まず「宿泊運営事業(町家ホテル)」では、三国湊の伝統的な建築「かぐら建て町家」や象徴的な素材「笏谷石」を活用した、分散・滞在型宿泊施設(10棟18室)を創設。地域の価値ある空き町屋を宿泊施設として改築し、ラグジュアリーな空間を用意する。「Actibaseふくい」の樋口社長が説明した。
「宿泊運営事業は住友林業様の技術を駆使しながら空き町屋を改修し、町屋のオーナーの皆様に調度品や家具をお借りしながら、その歴史と雰囲気を存分に味わっていただける18室の客室をつくっていきます。町屋ホテルのフロント機能はNTT局舎を活用し、外観整備を行いながら、三国湊の観光客の皆様が最初に訪れる場所として改修を施します」
エリア中央には皇室に献上される越前がにや甘エビといった新鮮な海の幸など、地元食材を活かしたフレンチレストランを運営。フレンチ料理のスターシェフで、国内で多数のレストランをプロデュースしてきた吉野健氏を迎え、レストランとなる町屋の改修は熊谷組が担う。
北前船の寄港地として発展した歴史や日本文化、自然環境を活用して、三国湊エリアならではのアクティビティを提供。さらに風情ある街並み整備にも取り組み、ライトアップ/街明かりの整備、緑化など景観の統一なども行う。
「住民の方々の取り組みに寄り添いながら、北陸電力グループ様と連携して、安心・安全かつ統一された景観の整備を進めます。お住まいの方々の現在の暮らしと旅行者の皆様が求められる異日常の心地良い共存、その感動的なつながりの創出、観光を起点とした地域に喜ばれる地域課題解決。当社が目指すのはこの2つの実現です。

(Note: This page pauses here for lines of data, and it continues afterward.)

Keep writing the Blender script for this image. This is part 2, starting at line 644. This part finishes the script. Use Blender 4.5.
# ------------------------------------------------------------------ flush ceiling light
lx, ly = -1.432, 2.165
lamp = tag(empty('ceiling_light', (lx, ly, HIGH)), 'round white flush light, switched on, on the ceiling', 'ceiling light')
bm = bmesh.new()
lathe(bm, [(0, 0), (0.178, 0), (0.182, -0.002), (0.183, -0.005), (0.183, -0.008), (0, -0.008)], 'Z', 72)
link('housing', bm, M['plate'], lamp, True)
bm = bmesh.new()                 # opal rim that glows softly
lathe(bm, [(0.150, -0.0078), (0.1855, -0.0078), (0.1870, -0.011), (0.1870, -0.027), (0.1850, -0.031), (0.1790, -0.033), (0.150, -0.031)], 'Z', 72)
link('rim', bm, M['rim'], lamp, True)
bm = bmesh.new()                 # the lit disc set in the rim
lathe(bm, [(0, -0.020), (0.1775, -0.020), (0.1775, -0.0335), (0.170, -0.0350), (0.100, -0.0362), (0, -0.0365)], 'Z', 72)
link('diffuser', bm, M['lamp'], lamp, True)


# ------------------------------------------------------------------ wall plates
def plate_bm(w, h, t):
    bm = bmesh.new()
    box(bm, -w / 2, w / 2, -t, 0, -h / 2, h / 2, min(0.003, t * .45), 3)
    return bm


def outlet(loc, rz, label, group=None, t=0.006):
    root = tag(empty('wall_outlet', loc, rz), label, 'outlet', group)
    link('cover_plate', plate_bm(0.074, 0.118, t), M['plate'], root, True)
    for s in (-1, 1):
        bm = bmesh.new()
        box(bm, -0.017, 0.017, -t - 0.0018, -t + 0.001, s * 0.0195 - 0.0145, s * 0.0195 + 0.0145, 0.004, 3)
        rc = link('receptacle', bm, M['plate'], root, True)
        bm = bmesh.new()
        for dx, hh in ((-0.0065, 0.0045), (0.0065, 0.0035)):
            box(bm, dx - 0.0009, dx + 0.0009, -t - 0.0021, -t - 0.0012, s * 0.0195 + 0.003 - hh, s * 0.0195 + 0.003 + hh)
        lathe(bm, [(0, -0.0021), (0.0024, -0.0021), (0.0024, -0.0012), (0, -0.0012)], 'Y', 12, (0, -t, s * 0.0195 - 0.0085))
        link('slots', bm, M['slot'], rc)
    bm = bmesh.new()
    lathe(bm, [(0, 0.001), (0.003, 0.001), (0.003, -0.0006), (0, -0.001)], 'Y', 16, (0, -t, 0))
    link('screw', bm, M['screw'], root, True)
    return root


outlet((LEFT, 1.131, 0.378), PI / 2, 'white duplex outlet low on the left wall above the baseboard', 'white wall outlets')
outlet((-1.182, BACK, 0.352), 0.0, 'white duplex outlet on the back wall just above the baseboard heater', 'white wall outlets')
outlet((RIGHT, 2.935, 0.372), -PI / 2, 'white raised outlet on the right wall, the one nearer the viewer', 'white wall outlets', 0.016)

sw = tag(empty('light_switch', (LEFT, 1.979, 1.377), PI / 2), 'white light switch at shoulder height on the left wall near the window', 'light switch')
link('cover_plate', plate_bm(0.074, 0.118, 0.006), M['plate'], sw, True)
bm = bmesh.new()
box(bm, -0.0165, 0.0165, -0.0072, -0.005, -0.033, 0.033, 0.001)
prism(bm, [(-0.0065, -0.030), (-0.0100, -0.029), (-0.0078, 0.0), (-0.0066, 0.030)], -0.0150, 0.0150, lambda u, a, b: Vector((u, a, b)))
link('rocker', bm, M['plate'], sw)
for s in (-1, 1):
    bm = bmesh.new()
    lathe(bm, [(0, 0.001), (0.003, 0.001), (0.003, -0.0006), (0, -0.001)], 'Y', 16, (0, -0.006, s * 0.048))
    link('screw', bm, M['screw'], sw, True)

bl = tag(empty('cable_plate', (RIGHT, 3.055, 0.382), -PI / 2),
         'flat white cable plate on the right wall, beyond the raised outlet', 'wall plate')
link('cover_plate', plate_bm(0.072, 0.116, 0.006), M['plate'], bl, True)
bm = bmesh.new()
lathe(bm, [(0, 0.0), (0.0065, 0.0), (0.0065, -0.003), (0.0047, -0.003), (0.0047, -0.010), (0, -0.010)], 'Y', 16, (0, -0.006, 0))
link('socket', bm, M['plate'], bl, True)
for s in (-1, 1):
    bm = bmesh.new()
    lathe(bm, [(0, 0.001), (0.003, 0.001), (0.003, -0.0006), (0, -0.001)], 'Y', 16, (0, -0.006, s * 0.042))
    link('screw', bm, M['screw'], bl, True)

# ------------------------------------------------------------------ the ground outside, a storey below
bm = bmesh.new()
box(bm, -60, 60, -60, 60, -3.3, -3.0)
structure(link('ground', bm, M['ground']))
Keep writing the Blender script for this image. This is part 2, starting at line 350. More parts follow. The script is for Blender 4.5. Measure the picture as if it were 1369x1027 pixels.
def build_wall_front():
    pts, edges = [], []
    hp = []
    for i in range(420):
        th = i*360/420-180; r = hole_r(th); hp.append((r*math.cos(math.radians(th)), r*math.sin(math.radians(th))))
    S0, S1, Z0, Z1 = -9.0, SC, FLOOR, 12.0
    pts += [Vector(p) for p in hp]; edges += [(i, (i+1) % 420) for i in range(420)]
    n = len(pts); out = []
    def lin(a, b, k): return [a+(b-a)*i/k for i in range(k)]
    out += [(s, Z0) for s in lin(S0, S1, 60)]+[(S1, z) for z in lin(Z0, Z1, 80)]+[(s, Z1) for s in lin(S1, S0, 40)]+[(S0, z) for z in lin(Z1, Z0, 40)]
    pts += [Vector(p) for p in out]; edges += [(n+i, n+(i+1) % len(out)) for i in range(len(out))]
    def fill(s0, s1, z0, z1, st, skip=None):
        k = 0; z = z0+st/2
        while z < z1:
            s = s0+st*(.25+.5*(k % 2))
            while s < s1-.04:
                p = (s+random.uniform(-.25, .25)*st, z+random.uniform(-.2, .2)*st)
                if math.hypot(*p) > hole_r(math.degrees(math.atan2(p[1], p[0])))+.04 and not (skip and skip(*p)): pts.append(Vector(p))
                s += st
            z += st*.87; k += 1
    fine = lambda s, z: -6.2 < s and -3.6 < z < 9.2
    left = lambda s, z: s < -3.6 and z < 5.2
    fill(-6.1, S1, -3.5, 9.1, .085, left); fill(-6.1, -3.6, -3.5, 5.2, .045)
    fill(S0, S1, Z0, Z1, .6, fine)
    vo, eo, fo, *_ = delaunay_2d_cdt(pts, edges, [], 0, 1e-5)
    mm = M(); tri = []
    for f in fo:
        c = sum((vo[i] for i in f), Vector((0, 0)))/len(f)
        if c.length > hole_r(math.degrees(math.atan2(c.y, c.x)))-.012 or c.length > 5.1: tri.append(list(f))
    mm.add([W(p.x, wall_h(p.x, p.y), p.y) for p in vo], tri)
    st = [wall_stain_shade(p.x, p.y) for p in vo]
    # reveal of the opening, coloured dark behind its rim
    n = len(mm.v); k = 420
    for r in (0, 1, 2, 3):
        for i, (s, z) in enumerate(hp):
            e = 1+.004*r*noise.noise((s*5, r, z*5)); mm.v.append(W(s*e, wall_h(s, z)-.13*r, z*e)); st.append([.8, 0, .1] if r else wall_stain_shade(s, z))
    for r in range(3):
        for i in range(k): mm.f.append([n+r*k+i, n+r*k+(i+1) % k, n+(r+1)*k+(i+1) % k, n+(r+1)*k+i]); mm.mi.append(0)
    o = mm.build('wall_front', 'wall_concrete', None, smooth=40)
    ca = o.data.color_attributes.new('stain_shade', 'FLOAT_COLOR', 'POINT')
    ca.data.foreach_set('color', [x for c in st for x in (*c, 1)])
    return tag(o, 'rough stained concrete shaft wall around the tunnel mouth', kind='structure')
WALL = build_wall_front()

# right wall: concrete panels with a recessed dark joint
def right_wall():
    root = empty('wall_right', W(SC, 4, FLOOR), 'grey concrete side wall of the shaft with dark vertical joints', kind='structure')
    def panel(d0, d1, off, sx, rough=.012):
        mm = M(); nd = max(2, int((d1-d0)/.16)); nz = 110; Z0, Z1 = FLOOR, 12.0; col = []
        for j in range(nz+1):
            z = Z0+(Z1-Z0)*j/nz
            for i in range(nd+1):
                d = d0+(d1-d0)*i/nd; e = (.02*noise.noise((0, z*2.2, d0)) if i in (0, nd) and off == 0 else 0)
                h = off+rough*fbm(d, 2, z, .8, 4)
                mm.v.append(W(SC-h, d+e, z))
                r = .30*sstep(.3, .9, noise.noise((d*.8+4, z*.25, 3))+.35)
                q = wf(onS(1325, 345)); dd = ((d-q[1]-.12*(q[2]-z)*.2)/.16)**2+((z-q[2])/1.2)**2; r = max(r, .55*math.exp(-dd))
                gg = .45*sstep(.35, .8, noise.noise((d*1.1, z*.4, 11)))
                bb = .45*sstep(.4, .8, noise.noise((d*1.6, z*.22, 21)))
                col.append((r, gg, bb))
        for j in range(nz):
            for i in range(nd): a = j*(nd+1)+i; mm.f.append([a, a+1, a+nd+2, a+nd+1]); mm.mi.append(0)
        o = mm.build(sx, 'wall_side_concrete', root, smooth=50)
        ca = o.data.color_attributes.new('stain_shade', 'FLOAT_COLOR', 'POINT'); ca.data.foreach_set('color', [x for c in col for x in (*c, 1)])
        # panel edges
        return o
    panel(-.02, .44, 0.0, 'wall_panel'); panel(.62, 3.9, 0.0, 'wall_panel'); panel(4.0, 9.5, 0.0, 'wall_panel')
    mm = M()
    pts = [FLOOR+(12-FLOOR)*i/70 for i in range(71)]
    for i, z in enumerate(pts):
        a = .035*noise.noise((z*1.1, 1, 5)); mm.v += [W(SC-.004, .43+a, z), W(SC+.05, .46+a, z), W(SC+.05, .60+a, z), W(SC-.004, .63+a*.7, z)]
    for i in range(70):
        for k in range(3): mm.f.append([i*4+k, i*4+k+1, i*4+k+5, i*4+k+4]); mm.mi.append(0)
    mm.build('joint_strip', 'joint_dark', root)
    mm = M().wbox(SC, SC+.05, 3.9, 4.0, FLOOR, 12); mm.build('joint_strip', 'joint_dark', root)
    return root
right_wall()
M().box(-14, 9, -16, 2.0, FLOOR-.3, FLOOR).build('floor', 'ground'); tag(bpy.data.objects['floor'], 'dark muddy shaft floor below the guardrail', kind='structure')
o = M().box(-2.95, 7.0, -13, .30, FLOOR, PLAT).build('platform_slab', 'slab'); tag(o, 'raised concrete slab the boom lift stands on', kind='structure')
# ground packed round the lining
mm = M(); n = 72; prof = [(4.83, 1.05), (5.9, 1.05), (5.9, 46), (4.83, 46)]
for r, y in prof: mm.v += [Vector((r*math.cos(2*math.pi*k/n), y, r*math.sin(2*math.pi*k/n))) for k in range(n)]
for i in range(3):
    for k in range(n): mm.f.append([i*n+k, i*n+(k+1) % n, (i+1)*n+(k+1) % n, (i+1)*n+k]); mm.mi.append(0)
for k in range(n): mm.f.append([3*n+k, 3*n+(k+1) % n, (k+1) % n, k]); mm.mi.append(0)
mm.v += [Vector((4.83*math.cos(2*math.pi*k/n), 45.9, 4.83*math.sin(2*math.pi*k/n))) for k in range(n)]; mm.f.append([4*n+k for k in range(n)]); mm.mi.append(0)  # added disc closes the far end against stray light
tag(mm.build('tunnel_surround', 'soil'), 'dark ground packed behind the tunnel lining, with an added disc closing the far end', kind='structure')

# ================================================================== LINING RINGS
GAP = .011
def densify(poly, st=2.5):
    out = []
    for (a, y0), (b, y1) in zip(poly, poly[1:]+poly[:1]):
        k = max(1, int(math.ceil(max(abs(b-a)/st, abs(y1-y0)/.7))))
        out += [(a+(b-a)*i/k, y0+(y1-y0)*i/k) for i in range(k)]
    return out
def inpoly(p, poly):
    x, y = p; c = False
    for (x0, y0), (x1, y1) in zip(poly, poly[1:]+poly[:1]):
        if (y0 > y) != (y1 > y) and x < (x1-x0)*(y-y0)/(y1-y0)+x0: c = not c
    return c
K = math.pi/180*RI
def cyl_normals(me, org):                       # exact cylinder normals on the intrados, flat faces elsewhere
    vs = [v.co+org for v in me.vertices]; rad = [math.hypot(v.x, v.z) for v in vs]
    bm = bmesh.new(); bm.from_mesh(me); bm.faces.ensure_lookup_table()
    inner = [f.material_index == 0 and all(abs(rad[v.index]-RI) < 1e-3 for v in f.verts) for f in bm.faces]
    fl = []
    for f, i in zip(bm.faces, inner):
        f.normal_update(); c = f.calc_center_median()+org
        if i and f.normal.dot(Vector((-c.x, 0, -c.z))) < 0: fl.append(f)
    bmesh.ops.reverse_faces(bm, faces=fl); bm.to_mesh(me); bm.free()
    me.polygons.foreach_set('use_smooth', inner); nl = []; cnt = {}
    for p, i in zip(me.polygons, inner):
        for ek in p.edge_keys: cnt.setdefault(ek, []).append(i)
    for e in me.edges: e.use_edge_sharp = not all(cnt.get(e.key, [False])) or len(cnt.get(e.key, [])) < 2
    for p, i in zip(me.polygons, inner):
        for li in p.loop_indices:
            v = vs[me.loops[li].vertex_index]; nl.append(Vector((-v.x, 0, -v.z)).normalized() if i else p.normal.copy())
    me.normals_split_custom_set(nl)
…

そうしたことが三国湊エリアのブランド化、地域の存続・発展への貢献につながると考え、地域の皆様と1チームで取り組みを進めてまいります」
レストラン・ホテル事業における町屋の改修工事は、今月から第一期の改修を開始しており、1泊あたり5万円前後で検討中とのこと。客数は年間1万人の計画で、来年2024年1月頃の開業予定だという。
三国湊のある福井県坂井市の池田禎孝市長は、「坂井市は昨年度『三国グランドビジョン』を立ち上げ、このプロジェクトを中核に東尋坊エリア、三国海浜自然公園エリアなどの整備を進めてまいります。こうしたことはハードが整備されても、ソフトが共なわなければ成功しません。何より嬉しかったことは大勢の地元の皆さんの熱い応援と思いがあること。一歩ずつ皆様とともに事業を成功させたいと思います」と、新会社への期待などを語っていた。